Now, however, this does not in any way describe my blogging experience.
Most of my blog posts these days are written on my pocket robot during my morning or evening commute. They are often written days or weeks in advance and then queued up to run on Tuesdays for this blog, or Wednesdays for ihobo. I still read other people's blogs, but I don't have the time to do this well and so rely on Twitter (which I enjoy) or Google+ (about which I am ambivalent) to draw my attention to things. When I go to Google Reader now, there is typically hundreds of posts queued up and at best I might pick one or two to read. I simply don't have time to be engaged in other blogs like I used to.

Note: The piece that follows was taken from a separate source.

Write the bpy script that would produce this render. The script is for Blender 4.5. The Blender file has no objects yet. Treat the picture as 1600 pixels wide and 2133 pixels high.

But more than this, I sense that between 2005 and now, the blogging experience I described at the beginning has been consistently undermined by social media channels like Facebook and Google+ that subvert the discussions between individuals by mounting them on a superior technical platform. There are many advantages to the way Google+ handles comments that I would certainly say was an improvement (in technical terms) over the old blog conversations. Yet there is also something shallow and unsatisfying about Google+ which I do not like. Every time I login, I see bite sized chunks of things that people have shared mixed in with content Google wants to show me. This is very different from the consistent engagement that happened in my early blogging days, which felt like a small digitally connected community, not a randomly generated newspaper page.
My blogs have now become private publishing channels for short essays I write, which I then promote via social media. I do not know who comes to my blogs directly, who comes from social media referrals, who came in from a web search, and this ambiguity bothers me somewhat because during, say, the Ethics Campaign, Only a Game enjoyed discussions that were stimulating and lively. Now, these kinds of discussions occur badly on Twitter, or superficially on Google+, and when I get good conversations on my blogs it is rarely more than an intermittent one-on-one exchange. Something about this bothers me - something that I valued about blogging seems to have been undermined by the social media networks, precisely by offering a better technical platform for discussions.
I don't have a conclusion, but I would ask anyone else who reads this to let me know their thoughts and feelings on the tension or compatibility between pre- and post-social media blogging. Is it the internet community that has changed, or is it simply me (with my ever-growing list of commitments) that has blocked me from blogging the way I used to. Has social media improved blogging, or has it irrevocably undermined it?